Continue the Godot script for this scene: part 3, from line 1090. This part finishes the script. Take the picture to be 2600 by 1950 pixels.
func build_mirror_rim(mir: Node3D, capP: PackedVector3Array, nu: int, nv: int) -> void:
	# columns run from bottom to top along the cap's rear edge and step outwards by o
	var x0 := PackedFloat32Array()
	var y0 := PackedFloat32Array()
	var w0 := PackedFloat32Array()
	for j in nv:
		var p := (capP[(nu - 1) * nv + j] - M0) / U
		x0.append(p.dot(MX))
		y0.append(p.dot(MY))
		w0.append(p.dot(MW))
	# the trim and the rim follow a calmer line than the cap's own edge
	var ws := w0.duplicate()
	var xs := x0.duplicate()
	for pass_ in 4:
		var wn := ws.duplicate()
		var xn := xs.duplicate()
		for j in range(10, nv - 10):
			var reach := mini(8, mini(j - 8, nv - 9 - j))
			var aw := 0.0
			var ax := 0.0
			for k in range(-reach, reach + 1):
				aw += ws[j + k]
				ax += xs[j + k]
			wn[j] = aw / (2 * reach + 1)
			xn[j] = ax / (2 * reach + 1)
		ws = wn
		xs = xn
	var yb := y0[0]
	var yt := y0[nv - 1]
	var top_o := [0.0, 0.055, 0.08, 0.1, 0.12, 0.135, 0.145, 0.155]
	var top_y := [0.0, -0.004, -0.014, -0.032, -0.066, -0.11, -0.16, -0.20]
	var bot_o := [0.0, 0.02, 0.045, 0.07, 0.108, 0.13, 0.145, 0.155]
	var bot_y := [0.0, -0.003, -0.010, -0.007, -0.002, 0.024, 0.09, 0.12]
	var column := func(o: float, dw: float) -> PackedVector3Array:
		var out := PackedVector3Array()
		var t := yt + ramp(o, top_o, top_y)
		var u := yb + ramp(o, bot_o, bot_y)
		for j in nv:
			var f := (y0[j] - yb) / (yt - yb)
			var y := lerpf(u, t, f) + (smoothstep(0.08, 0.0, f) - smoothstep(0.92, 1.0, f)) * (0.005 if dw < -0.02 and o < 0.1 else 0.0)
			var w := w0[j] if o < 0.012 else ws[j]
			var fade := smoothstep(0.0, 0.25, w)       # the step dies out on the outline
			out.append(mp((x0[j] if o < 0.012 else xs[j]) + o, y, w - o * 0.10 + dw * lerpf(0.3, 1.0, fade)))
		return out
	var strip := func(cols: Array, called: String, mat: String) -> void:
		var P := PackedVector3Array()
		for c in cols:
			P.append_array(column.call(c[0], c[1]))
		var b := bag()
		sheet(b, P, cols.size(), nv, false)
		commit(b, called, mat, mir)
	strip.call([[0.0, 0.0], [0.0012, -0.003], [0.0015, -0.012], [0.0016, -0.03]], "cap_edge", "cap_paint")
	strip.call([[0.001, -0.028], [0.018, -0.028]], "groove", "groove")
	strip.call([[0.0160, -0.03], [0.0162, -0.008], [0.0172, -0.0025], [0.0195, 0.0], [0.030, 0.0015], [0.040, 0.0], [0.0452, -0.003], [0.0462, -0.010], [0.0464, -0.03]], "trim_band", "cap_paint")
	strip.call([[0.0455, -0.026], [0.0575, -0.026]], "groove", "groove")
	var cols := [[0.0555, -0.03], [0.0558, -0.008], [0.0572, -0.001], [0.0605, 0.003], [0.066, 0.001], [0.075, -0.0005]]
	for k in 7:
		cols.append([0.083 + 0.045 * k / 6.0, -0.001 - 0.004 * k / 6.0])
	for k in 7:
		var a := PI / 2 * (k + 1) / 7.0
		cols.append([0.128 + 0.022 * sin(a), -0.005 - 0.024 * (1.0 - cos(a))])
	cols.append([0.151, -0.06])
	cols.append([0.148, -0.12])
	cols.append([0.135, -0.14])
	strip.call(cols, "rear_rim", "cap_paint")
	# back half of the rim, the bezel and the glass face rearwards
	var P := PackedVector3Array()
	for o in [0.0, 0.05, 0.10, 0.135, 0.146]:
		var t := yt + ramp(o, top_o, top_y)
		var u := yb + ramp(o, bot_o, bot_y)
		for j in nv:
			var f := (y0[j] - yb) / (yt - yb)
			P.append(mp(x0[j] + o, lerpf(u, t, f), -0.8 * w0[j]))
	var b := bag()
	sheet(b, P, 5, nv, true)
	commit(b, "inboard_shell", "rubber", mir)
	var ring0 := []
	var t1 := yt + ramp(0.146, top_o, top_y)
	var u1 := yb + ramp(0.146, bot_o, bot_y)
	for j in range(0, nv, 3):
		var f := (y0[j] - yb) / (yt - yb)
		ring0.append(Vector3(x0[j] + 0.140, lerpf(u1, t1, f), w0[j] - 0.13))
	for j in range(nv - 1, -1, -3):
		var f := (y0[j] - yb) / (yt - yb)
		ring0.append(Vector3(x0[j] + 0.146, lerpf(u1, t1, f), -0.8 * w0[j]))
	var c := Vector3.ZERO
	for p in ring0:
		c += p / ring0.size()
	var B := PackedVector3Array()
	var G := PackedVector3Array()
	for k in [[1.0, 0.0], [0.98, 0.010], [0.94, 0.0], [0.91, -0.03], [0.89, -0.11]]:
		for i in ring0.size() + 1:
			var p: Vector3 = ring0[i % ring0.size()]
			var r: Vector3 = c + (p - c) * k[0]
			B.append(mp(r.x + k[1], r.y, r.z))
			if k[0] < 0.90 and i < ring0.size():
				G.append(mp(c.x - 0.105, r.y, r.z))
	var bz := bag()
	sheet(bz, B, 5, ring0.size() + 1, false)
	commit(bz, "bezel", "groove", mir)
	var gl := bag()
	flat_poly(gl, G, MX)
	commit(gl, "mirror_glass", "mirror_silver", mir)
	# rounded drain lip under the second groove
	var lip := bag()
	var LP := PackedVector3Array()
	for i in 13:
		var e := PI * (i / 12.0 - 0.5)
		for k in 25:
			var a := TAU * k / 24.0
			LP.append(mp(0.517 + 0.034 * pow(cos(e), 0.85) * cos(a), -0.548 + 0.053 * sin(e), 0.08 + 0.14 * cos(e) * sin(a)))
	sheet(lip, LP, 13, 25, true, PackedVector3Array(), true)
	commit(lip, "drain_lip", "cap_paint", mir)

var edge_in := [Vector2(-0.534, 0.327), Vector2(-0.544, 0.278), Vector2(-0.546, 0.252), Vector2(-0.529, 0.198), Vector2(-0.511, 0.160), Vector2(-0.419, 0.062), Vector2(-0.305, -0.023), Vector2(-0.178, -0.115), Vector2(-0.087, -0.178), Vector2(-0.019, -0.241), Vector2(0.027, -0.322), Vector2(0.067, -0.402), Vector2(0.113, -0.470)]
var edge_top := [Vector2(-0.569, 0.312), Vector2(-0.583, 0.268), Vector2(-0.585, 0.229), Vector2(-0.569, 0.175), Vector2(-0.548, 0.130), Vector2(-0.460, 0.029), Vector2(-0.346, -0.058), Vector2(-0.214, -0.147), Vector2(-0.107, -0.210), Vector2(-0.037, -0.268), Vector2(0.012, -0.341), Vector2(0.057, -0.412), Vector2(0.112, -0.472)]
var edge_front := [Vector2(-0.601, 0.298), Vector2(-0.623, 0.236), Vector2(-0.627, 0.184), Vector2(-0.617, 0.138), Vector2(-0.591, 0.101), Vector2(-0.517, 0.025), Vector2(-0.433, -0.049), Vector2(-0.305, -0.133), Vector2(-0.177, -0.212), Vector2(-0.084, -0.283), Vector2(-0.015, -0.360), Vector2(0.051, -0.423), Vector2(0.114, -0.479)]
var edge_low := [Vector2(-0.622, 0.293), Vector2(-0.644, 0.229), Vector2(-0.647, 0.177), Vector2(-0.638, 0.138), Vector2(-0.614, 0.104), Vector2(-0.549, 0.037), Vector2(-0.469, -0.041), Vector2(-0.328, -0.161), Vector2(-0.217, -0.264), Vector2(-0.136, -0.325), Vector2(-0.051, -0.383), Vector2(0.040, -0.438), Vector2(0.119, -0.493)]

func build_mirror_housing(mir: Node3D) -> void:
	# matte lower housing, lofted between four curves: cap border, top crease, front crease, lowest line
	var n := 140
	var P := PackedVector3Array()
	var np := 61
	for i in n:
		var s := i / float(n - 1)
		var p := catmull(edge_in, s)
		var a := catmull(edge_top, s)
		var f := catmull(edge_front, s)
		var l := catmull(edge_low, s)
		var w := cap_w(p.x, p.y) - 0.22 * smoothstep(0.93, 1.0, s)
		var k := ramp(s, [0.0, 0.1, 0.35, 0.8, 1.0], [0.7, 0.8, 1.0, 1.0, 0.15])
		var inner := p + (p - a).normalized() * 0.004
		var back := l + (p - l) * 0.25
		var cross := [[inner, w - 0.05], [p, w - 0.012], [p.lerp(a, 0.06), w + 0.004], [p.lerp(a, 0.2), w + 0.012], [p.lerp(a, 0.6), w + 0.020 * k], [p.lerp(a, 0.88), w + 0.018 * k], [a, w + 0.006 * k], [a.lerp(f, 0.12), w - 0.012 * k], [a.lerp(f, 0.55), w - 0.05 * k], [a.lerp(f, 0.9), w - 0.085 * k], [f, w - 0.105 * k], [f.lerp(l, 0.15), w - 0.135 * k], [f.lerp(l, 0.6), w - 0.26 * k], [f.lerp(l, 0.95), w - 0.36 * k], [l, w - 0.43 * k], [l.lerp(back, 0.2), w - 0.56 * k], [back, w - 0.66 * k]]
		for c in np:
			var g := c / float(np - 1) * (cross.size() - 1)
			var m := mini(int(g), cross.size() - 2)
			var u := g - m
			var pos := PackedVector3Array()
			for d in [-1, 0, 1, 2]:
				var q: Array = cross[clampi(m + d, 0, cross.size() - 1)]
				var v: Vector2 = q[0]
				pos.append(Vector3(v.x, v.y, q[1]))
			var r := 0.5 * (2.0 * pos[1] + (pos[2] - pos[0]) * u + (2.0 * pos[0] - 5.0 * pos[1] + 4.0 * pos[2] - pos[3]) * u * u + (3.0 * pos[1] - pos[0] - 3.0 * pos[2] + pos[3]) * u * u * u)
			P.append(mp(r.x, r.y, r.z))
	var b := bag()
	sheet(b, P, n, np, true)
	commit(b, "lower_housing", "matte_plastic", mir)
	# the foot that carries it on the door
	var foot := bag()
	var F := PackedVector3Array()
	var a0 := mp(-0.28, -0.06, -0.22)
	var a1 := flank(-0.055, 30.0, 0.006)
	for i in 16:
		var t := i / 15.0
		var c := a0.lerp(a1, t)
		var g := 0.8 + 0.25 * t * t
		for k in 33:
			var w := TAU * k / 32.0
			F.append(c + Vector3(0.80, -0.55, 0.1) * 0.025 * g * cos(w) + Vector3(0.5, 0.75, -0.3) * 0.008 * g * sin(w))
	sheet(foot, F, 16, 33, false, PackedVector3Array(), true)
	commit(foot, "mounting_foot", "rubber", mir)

---------------

■ **Stated problem**: Exactly how many lines in the data above contain the word "from"? Respond with the number and nothing more.

■ **Answer to the exercise**: 2